🤖 AI Summary
This work addresses the lack of systematic evaluation of existing vision-language models in understanding quantum calibration diagrams. We present the first multimodal benchmark specifically designed for quantum calibration tasks, encompassing diverse scenarios and question types across both superconducting and neutral-atom quantum computing platforms, thereby establishing a standardized evaluation framework. Through comprehensive assessments using zero-shot inference, in-context learning, and supervised fine-tuning, we systematically evaluate state-of-the-art models and uncover significant performance gaps in multi-image contextual reasoning. The best-performing general-purpose zero-shot model achieves an average score of 72.3, while our newly released open-source model, NVIDIA Ising Calibration 1, attains 74.7 under zero-shot settings.
📝 Abstract
Quantum computing calibration depends on interpreting experimental data, and calibration plots provide the most universal human-readable representation for this task, yet no systematic evaluation exists of how well vision-language models (VLMs) interpret them.
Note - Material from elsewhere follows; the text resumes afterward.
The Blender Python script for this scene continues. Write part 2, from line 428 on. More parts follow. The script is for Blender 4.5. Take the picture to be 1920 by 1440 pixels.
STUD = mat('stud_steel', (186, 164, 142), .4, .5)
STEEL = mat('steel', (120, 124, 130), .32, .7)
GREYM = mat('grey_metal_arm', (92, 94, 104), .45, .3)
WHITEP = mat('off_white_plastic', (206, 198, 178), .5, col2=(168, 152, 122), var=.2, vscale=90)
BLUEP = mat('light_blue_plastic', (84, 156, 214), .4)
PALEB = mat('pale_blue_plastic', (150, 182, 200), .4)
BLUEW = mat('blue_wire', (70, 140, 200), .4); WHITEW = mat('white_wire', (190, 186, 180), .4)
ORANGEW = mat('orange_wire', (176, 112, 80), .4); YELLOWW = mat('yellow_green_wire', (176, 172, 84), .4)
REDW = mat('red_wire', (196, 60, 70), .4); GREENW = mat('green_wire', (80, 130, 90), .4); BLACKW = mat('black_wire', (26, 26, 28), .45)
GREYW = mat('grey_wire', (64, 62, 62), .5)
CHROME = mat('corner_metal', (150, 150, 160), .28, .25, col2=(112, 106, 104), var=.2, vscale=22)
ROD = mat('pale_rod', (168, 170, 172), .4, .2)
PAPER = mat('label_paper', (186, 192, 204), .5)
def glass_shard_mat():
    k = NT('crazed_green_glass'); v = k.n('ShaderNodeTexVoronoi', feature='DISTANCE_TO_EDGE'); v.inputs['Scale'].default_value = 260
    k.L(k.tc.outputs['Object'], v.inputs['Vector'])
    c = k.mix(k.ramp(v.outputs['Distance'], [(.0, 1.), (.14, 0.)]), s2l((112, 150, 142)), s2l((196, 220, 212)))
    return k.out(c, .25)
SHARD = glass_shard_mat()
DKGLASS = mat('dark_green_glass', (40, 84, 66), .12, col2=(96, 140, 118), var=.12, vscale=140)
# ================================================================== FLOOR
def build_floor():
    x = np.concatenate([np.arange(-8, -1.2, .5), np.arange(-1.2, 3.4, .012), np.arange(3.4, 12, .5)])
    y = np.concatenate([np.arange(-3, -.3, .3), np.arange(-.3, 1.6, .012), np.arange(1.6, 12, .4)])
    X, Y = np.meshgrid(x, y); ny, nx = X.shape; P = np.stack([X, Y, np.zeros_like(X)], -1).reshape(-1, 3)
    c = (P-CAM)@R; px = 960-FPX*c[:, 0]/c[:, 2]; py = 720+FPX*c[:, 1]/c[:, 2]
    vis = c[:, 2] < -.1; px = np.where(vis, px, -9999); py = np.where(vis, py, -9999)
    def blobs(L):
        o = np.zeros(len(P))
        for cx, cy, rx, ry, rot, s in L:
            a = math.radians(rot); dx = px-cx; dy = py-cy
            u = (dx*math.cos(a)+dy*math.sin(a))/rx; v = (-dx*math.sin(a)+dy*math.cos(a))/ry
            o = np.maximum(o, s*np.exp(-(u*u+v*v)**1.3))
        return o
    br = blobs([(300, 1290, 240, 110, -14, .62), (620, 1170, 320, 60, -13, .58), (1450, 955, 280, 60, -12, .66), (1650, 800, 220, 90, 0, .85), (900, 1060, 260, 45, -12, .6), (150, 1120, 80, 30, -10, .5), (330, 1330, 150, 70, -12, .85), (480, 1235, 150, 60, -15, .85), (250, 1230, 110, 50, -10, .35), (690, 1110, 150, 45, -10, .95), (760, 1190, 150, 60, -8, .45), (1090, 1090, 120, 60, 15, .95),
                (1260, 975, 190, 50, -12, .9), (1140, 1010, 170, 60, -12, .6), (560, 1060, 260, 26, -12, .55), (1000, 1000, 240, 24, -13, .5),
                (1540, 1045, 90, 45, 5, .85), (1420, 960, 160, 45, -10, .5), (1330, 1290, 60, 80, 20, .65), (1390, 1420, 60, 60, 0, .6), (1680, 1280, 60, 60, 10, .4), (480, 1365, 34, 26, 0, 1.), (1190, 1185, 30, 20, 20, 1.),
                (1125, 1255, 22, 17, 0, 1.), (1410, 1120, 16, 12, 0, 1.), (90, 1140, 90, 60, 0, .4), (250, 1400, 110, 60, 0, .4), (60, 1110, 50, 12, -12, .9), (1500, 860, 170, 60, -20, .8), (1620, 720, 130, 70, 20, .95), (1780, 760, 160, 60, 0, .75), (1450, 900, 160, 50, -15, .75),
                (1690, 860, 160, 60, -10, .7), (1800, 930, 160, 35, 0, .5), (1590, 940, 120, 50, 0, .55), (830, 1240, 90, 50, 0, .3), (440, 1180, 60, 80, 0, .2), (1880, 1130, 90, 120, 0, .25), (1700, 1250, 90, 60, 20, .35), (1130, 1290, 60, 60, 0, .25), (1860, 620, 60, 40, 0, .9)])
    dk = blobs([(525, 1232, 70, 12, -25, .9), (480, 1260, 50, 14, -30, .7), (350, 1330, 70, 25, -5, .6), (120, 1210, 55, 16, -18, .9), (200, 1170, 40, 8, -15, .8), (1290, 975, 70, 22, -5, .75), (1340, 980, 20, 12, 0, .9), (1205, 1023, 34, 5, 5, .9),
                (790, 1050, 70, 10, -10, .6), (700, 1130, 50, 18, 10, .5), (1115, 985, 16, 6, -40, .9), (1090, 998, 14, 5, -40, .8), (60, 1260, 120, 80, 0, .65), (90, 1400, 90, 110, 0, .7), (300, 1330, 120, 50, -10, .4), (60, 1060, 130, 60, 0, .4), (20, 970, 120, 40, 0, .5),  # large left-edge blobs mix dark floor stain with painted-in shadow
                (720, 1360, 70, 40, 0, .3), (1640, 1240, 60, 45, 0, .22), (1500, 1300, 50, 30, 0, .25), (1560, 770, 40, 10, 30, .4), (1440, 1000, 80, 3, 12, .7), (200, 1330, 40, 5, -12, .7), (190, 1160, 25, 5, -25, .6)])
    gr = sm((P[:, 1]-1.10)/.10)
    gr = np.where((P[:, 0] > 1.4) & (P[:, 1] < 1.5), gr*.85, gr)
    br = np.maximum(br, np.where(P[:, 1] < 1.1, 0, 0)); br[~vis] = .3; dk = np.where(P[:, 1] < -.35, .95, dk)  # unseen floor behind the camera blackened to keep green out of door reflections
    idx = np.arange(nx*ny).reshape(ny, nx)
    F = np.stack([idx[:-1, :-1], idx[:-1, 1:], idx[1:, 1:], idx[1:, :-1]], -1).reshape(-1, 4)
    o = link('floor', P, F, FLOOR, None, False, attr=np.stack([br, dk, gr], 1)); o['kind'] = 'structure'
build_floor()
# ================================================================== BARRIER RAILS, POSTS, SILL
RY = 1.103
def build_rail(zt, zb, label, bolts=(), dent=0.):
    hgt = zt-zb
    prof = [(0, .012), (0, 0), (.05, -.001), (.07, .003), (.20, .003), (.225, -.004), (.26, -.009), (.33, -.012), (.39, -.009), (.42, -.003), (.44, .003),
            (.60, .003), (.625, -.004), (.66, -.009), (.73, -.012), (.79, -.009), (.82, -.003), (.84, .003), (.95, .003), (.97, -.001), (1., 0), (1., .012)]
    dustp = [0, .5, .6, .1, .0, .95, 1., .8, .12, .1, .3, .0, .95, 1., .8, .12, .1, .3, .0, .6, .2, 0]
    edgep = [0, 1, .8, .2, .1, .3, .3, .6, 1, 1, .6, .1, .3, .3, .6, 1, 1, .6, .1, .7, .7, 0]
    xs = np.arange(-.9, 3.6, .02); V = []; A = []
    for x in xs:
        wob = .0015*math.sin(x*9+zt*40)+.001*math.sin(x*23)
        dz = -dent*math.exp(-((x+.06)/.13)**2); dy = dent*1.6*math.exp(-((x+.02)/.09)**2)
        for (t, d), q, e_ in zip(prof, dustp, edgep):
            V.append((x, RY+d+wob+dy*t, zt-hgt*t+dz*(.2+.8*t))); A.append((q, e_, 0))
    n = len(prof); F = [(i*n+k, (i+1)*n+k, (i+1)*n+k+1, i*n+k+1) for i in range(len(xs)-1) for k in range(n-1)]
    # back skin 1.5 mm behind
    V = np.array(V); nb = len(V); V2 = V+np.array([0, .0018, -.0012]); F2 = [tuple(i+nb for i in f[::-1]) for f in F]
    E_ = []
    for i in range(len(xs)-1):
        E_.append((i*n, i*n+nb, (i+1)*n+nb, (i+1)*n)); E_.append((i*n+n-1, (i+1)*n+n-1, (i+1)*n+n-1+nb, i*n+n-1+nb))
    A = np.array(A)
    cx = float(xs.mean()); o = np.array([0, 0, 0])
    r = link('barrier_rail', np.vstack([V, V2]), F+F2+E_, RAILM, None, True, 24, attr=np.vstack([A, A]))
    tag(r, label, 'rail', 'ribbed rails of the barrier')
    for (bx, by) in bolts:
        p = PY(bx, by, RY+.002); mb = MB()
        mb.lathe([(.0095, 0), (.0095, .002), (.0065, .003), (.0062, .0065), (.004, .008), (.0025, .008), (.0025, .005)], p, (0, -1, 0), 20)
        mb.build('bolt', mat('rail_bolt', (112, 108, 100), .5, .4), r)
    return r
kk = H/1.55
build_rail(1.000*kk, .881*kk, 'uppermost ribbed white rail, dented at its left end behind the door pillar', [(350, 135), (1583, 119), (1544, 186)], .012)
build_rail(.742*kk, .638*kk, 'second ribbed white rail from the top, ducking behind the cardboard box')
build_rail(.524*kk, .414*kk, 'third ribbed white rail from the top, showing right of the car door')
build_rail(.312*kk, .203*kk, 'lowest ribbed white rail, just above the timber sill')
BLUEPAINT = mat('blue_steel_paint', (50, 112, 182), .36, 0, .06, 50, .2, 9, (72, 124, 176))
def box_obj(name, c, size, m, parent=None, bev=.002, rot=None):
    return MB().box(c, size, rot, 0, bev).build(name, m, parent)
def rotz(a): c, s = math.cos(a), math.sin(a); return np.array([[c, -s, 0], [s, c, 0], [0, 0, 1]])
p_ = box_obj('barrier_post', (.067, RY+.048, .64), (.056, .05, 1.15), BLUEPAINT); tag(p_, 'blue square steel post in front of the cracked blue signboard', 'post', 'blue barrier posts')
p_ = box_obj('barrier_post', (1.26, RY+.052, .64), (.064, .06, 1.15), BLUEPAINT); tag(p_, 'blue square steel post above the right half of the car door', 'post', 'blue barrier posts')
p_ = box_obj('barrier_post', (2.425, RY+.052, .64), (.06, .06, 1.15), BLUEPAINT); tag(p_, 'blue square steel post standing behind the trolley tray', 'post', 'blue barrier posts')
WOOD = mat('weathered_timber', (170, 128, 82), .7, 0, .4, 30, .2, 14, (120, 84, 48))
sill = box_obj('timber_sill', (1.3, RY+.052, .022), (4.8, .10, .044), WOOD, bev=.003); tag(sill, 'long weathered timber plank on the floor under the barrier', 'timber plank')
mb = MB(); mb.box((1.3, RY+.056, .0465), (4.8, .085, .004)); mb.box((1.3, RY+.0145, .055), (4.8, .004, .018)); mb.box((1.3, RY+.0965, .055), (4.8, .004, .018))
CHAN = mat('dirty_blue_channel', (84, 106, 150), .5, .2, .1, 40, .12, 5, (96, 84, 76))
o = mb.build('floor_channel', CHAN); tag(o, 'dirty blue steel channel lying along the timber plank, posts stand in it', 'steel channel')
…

We introduce QCalEval, the first VLM benchmark for quantum calibration plots: 243 samples across 87 scenario types from 22 experiment families, spanning superconducting qubits and neutral atoms, evaluated on six question types in both zero-shot and in-context learning settings. The best general-purpose zero-shot model reaches a mean score of 72.3, and many open-weight models degrade under multi-image in-context learning, whereas frontier closed models improve substantially. A supervised fine-tuning ablation at the 9-billion-parameter scale shows that SFT improves zero-shot performance but cannot close the multimodal in-context learning gap. As a reference case study, we release NVIDIA Ising Calibration 1, an open-weight model based on Qwen3.5-35B-A3B that reaches 74.7 zero-shot average score.